1,000-Pound Tribute to a Milkshake
Pennsylvania Farm Show is known for its 1,000-pound butter sculptures. The 2014 display honors milkshakes, with cows dancing under a banner that says “still shakin’.”
Cows and Skunks
For more than 20 years, New York sculptor Sharon BuMann has been making butter sculptures — even ones depicting the Blues Brothers and Darth Vader. This pastoral scene, which she made with 800 pounds of unsalted butter for the 2008 State Fair in Springfield, Illinois, features a butter cow and calf peering at butter skunks, all surrounded by a butter bird, butter snakes, a butter log, and a butter tree.
Rob Ford Reading Margaret Atwood
Toronto Mayor Rob Ford laughs in front of a sculpture of himself reading Margaret Atwood made from 500 pounds of butter at the Canadian National Exhibition on August 30, 2012. Created by Toronto sculptor Olenka Kleban, the piece alludes to a disagreement over proposed library cuts between the acclaimed Canadian writer and Rob Ford’s brother Doug, a city councillor.
Butter Lambs
Making butter sculptures of lambs for Easter is a Polish tradition, and in Buffalo, New York, an elected official pardons a butter lamb. Here, Valerie Lapinski shows you how to make your own.
The Croissant
In the 1680s, pastry chefs in either Budapest or Vienna created this irresistible buttery pastry “to celebrate the defeat of the Turks,” according to an origins tale rooted in legend and Larousse Gastronimique, The New York Times reports. Some argue the shape is modeled after the crescent in the Ottoman flag.

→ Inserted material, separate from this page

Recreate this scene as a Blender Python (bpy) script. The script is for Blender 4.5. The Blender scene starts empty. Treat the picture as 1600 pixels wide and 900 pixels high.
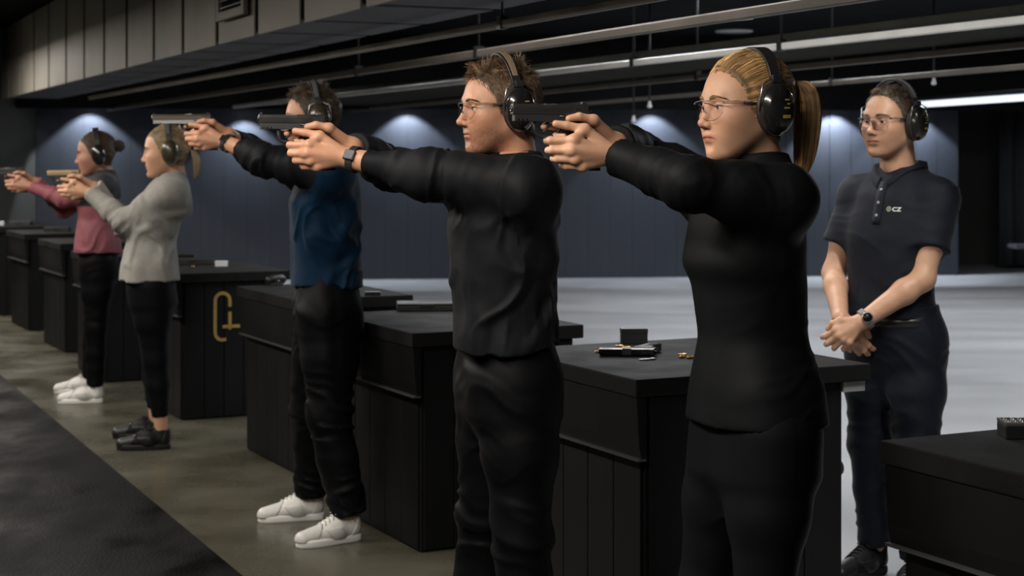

The World’s Largest Fruitcake
Made with 1,100 pounds of butter and topped with strawberries, tangerines, peaches and ananas, the world’s largest fruitcake won The Guinness World Record on May 24, 2014. It was created to celebrate the 40th anniversary of Serengeti Park, a zoo in Hodenhagen, Germany.
10-ft-tall Merlion (Half Lion, Half Fish)
Chefs used 220 pounds of butter to fashion this 10-foot-tall Choux pastry sculpture of a Merlion — a mythical creature with a lion’s head and a fish’s body — at the Singapore food festival on June 27, 1998. The Merlion is believed to be a symbol of the country and its origins as a fishing village.
Tibetan Yak Butter Sculptures
Yak butter sculptures dyed with minerals are traditionally made for Tibetan New Year and other religious celebrations like the Butter Festival at Kumbum in eastern Tibet. This Feb. 4, 2004, photo shows a lama monk finishing up a butter sculpture of legendary Tibetan King Tsongtsan (Songtsen) Gampo in the western Chinese province of Qinghai, which has an ethnic Tibetan area.